Problem details:
Without the pictures, write out all the lines below exactly as they appear.

Given information:

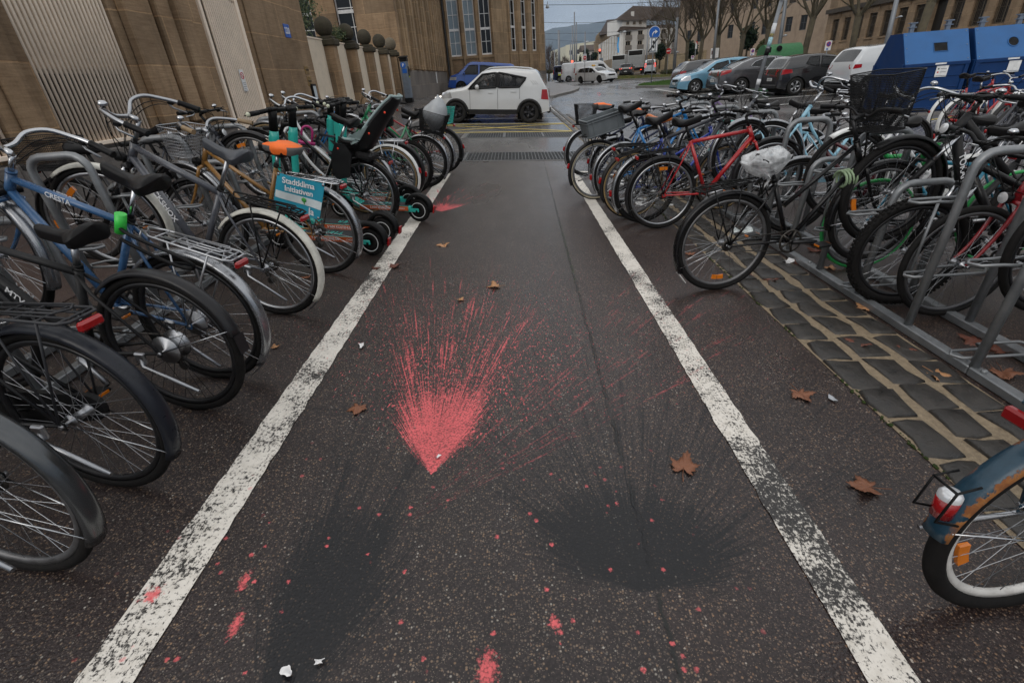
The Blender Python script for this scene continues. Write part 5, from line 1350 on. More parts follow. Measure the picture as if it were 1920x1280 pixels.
    for w in wins:
        ww = w if len(w) == 4 else [w[0], w[1], w[2], w[3]]
        for sg in (-1, 1):
            mb = side(ww, .004, sg); g = mb.obj('side_window', CG2 if alpha else CG1, t)
            mb = MB(); pts = []
            n = len(w)
            for i in range(n):
                for k in range(6): u = k/6; x = w[i][0]*(1-u)+w[(i+1) % n][0]*u; z = w[i][1]*(1-u)+w[(i+1) % n][1]*u; pts.append((x, sg*(wd(x, min(z, zt(x)))+.002), z))
            mb.tube(pts, sp.get('trimr', .016), 5, True); mb.obj('window_trim', sp.get('trim', SEAM), g)
    if sp.get('bp'):
        for sg in (-1, 1): side(sp['bp'], .003, sg).obj('pillar_trim', SEAM, t)
    def topglass(nm, x0, x1, k0=.90, k1=.86):
        mb = MB()
        def f(u, v): x = x0+(x1-x0)*u; q = zt(x); y = wd(x, q)*(k0+(k1-k0)*u)*(2*v-1)*1.02; return V((x, y, q+.006+sp.get('crown', .03)*(1-(2*v-1)**2)*sm(0, .4, min(x, L-x))))
        mb.grid(f, 10, 8, flip=(x1 > x0)); 
        return mb.obj(nm, CG1, t)
    topglass('windscreen', *sp['ws']); topglass('rear_window', *sp['rw'])
    ri, ty = wheel_car(r, rimmat, ns)
    for xw in (xr, xf):
        for sg in (-1, 1): w = link('wheel', ri, t, Matrix.Translation((xw, sg*(W/2-.115), r))); link('tyre', ty, w)
    for xw in (xr, xf):
        for sg in (-1, 1):
            mb = MB(); mb.tube([(xw+ra*math.cos(a), sg*(wd(xw+ra*math.cos(a)*.98, r+ra*math.sin(a))+.0), r+ra*math.sin(a)-.005) for a in [PI*k/14 for k in range(15)]], .048 if sp.get('clad') else .012, 6); mb.obj('arch_trim', ARCHB if sp.get('clad') else SEAM, t)
    xrear = lambda z: next((x for x in [i*.004 for i in range(400)] if zt(x) >= z), 0)
    xfront = lambda z: next((L-x for x in [i*.004 for i in range(500)] if zt(L-x) >= z), L)
    if sp.get('clad'):
        for sg in (-1, 1): mb = side([(xr+ra, zb0+.0), (xf-ra, zb0+.0), (xf-ra, zb0+.15), (xr+ra, zb0+.15)], .006, sg, 12, 2); mb.obj('sill_trim', ARCHB, t)
    hl = sp.get('hl'); tl = sp.get('tl')
    for sg in (-1, 1):
        if hl:
            mb = side(hl, .006, sg, 8, 5); x1 = hl[1][0]; z0, z1 = hl[1][1], hl[2][1]
            def f(u, v, sg=sg): z = z0+(z1-z0)*v; x = xfront(z); return V((min(x, L)+.006-.03*u*u, sg*(wd(x1, z)*(1-.32*(1-u))), z))
            mb.grid(f, 6, 4, flip=sg < 0); mb.obj('headlight', LAMPON if lit else HLG, t)
        if tl:
            mb = side(tl, .007, sg, 8, 5); z0, z1 = tl[0][1], tl[3][1]
            def f(u, v, sg=sg): z = z0+(z1-z0)*v; x = xrear(z); xx = tl[0][0]; return V((x-.006+.03*u*u, sg*(wd(max(xx, .03), z)*(1-sp.get('tlw', .30)*(1-u))), z))
            mb.grid(f, 6, 4, flip=sg > 0); mb.obj('tail_light', REDL if not sp.get('tlit') else LAMPRED, t)
        if detail:
            mb = MB(); xm = sp['ws'][0] if sp['ws'][0] > sp['ws'][1] else sp['ws'][1]; xm -= .38; zm = lin(xm, belt)+.09
            mb.ball((xm, sg*(W/2+.08), zm), (.07, .09, .075), 12, 8); mb.tube([(xm+.02, sg*(W/2-.04), zm-.06), (xm, sg*(W/2+.05), zm-.04)], .02, 6); mb.obj('mirror', sp.get('mirmat', paint), t)
            for (xs_, z0, z1) in sp.get('seams', ()):
                mb = MB(); mb.tube([(xs_, sg*(wd(xs_, z0+(z1-z0)*k/8)+.001), z0+(z1-z0)*k/8) for k in range(9)], .005, 4); mb.obj('door_seam', SEAM, t)
            for (xh, zh) in sp.get('handles', ()):
                mb = MB(); y = sg*(wd(xh, zh)+.018); mb.box((xh, y, zh), (.17, .022, .028), bev=.01); mb.obj('door_handle', paint if not sp.get('hmat') else sp['hmat'], t)
            if sp.get('crease'): mb = MB(); z = sp['crease']; mb.tube([(.5+(L-1.1)*k/14, sg*(wd(.5+(L-1.1)*k/14, z)-.004), z) for k in range(15)], .008, 4); mb.obj('crease', paint, t)
    if rails:
        for sg in (-1, 1): mb = MB(); pts = [(rails[0]+(rails[1]-rails[0])*k/10, 0, 0) for k in range(11)]; pts = [(x, sg*(wd(x, zt(x))*.93), zt(x)+(.045 if 0 < k < 10 else .0)) for k, (x, _, _) in enumerate(pts)]; mb.tube(pts, .018, 8); mb.obj('roof_rail', paint if detail != 'dark' else BLACK, t)
    zp = sp.get('zp', .62)
    if plate:
        xx = xrear(zp)-.012; mb = MB(); mb.box((xx-.004, 0, zp), (.012, .42, .11), bev=.004); pl = mb.obj('licence_plate', PLATE, t); text(plate, .085, DTX, pl, axes((xx-.011, 0, zp), (0, -1, 0), (0, 0, 1)), .0006, True)
        mb = MB(); xx = xfront(.5)+.006; mb.box((xx, 0, .48), (.012, .42, .10), bev=.004); mb.obj('licence_plate', PLATE, t)
    mb = MB(); z0, z1 = sp.get('grz', (.50, .68)); xg = xfront((z0+z1)/2); mb.box((xg+.002, 0, (z0+z1)/2), (.03, W*.5, z1-z0), bev=.01); mb.obj('grille', ARCHB, t)
    mb = MB(); mb.box((xrear(.42)+.02, 0, .36), (.10, W*.72, .14), bev=.03); mb.obj('rear_bumper_trim', ARCHB, t)
    for xs_ in sp.get('seats', ()):
        for sg in (-1, 1):
            mb = MB(); mb.box((xs_, sg*.36, .95), (.16, .46, .62), Matrix.Rotation(R(-12), 3, 'Y'), bev=.06); mb.box((xs_-.08, sg*.36, 1.32), (.09, .24, .17), bev=.04); mb.obj('seat', pm('car_seat', (.03, .03, .033), .8), t)
    return dict(t=t, zt=zt, wd=wd, xrear=xrear, xfront=xfront, body=body)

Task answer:
The Blender Python script for this scene continues. Write part 5, from line 1350 on. More parts follow. Measure the picture as if it were 1920x1280 pixels.
    for w in wins:
        ww = w if len(w) == 4 else [w[0], w[1], w[2], w[3]]
        for sg in (-1, 1):
            mb = side(ww, .004, sg); g = mb.obj('side_window', CG2 if alpha else CG1, t)
            mb = MB(); pts = []
            n = len(w)
            for i in range(n):
                for k in range(6): u = k/6; x = w[i][0]*(1-u)+w[(i+1) % n][0]*u; z = w[i][1]*(1-u)+w[(i+1) % n][1]*u; pts.append((x, sg*(wd(x, min(z, zt(x)))+.002), z))
            mb.tube(pts, sp.get('trimr', .016), 5, True); mb.obj('window_trim', sp.get('trim', SEAM), g)
    if sp.get('bp'):
        for sg in (-1, 1): side(sp['bp'], .003, sg).obj('pillar_trim', SEAM, t)
    def topglass(nm, x0, x1, k0=.90, k1=.86):
        mb = MB()
        def f(u, v): x = x0+(x1-x0)*u; q = zt(x); y = wd(x, q)*(k0+(k1-k0)*u)*(2*v-1)*1.02; return V((x, y, q+.006+sp.get('crown', .03)*(1-(2*v-1)**2)*sm(0, .4, min(x, L-x))))
        mb.grid(f, 10, 8, flip=(x1 > x0)); 
        return mb.obj(nm, CG1, t)
    topglass('windscreen', *sp['ws']); topglass('rear_window', *sp['rw'])
    ri, ty = wheel_car(r, rimmat, ns)
    for xw in (xr, xf):
        for sg in (-1, 1): w = link('wheel', ri, t, Matrix.Translation((xw, sg*(W/2-.115), r))); link('tyre', ty, w)
    for xw in (xr, xf):
        for sg in (-1, 1):
            mb = MB(); mb.tube([(xw+ra*math.cos(a), sg*(wd(xw+ra*math.cos(a)*.98, r+ra*math.sin(a))+.0), r+ra*math.sin(a)-.005) for a in [PI*k/14 for k in range(15)]], .048 if sp.get('clad') else .012, 6); mb.obj('arch_trim', ARCHB if sp.get('clad') else SEAM, t)
    xrear = lambda z: next((x for x in [i*.004 for i in range(400)] if zt(x) >= z), 0)
    xfront = lambda z: next((L-x for x in [i*.004 for i in range(500)] if zt(L-x) >= z), L)
    if sp.get('clad'):
        for sg in (-1, 1): mb = side([(xr+ra, zb0+.0), (xf-ra, zb0+.0), (xf-ra, zb0+.15), (xr+ra, zb0+.15)], .006, sg, 12, 2); mb.obj('sill_trim', ARCHB, t)
    hl = sp.get('hl'); tl = sp.get('tl')
    for sg in (-1, 1):
        if hl:
            mb = side(hl, .006, sg, 8, 5); x1 = hl[1][0]; z0, z1 = hl[1][1], hl[2][1]
            def f(u, v, sg=sg): z = z0+(z1-z0)*v; x = xfront(z); return V((min(x, L)+.006-.03*u*u, sg*(wd(x1, z)*(1-.32*(1-u))), z))
            mb.grid(f, 6, 4, flip=sg < 0); mb.obj('headlight', LAMPON if lit else HLG, t)
        if tl:
            mb = side(tl, .007, sg, 8, 5); z0, z1 = tl[0][1], tl[3][1]
            def f(u, v, sg=sg): z = z0+(z1-z0)*v; x = xrear(z); xx = tl[0][0]; return V((x-.006+.03*u*u, sg*(wd(max(xx, .03), z)*(1-sp.get('tlw', .30)*(1-u))), z))
            mb.grid(f, 6, 4, flip=sg > 0); mb.obj('tail_light', REDL if not sp.get('tlit') else LAMPRED, t)
        if detail:
            mb = MB(); xm = sp['ws'][0] if sp['ws'][0] > sp['ws'][1] else sp['ws'][1]; xm -= .38; zm = lin(xm, belt)+.09
            mb.ball((xm, sg*(W/2+.08), zm), (.07, .09, .075), 12, 8); mb.tube([(xm+.02, sg*(W/2-.04), zm-.06), (xm, sg*(W/2+.05), zm-.04)], .02, 6); mb.obj('mirror', sp.get('mirmat', paint), t)
            for (xs_, z0, z1) in sp.get('seams', ()):
                mb = MB(); mb.tube([(xs_, sg*(wd(xs_, z0+(z1-z0)*k/8)+.001), z0+(z1-z0)*k/8) for k in range(9)], .005, 4); mb.obj('door_seam', SEAM, t)
            for (xh, zh) in sp.get('handles', ()):
                mb = MB(); y = sg*(wd(xh, zh)+.018); mb.box((xh, y, zh), (.17, .022, .028), bev=.01); mb.obj('door_handle', paint if not sp.get('hmat') else sp['hmat'], t)
            if sp.get('crease'): mb = MB(); z = sp['crease']; mb.tube([(.5+(L-1.1)*k/14, sg*(wd(.5+(L-1.1)*k/14, z)-.004), z) for k in range(15)], .008, 4); mb.obj('crease', paint, t)
    if rails:
        for sg in (-1, 1): mb = MB(); pts = [(rails[0]+(rails[1]-rails[0])*k/10, 0, 0) for k in range(11)]; pts = [(x, sg*(wd(x, zt(x))*.93), zt(x)+(.045 if 0 < k < 10 else .0)) for k, (x, _, _) in enumerate(pts)]; mb.tube(pts, .018, 8); mb.obj('roof_rail', paint if detail != 'dark' else BLACK, t)
    zp = sp.get('zp', .62)
    if plate:
        xx = xrear(zp)-.012; mb = MB(); mb.box((xx-.004, 0, zp), (.012, .42, .11), bev=.004); pl = mb.obj('licence_plate', PLATE, t); text(plate, .085, DTX, pl, axes((xx-.011, 0, zp), (0, -1, 0), (0, 0, 1)), .0006, True)
        mb = MB(); xx = xfront(.5)+.006; mb.box((xx, 0, .48), (.012, .42, .10), bev=.004); mb.obj('licence_plate', PLATE, t)
    mb = MB(); z0, z1 = sp.get('grz', (.50, .68)); xg = xfront((z0+z1)/2); mb.box((xg+.002, 0, (z0+z1)/2), (.03, W*.5, z1-z0), bev=.01); mb.obj('grille', ARCHB, t)
    mb = MB(); mb.box((xrear(.42)+.02, 0, .36), (.10, W*.72, .14), bev=.03); mb.obj('rear_bumper_trim', ARCHB, t)
    for xs_ in sp.get('seats', ()):
        for sg in (-1, 1):
            mb = MB(); mb.box((xs_, sg*.36, .95), (.16, .46, .62), Matrix.Rotation(R(-12), 3, 'Y'), bev=.06); mb.box((xs_-.08, sg*.36, 1.32), (.09, .24, .17), bev=.04); mb.obj('seat', pm('car_seat', (.03, .03, .033), .8), t)
    return dict(t=t, zt=zt, wd=wd, xrear=xrear, xfront=xfront, body=body)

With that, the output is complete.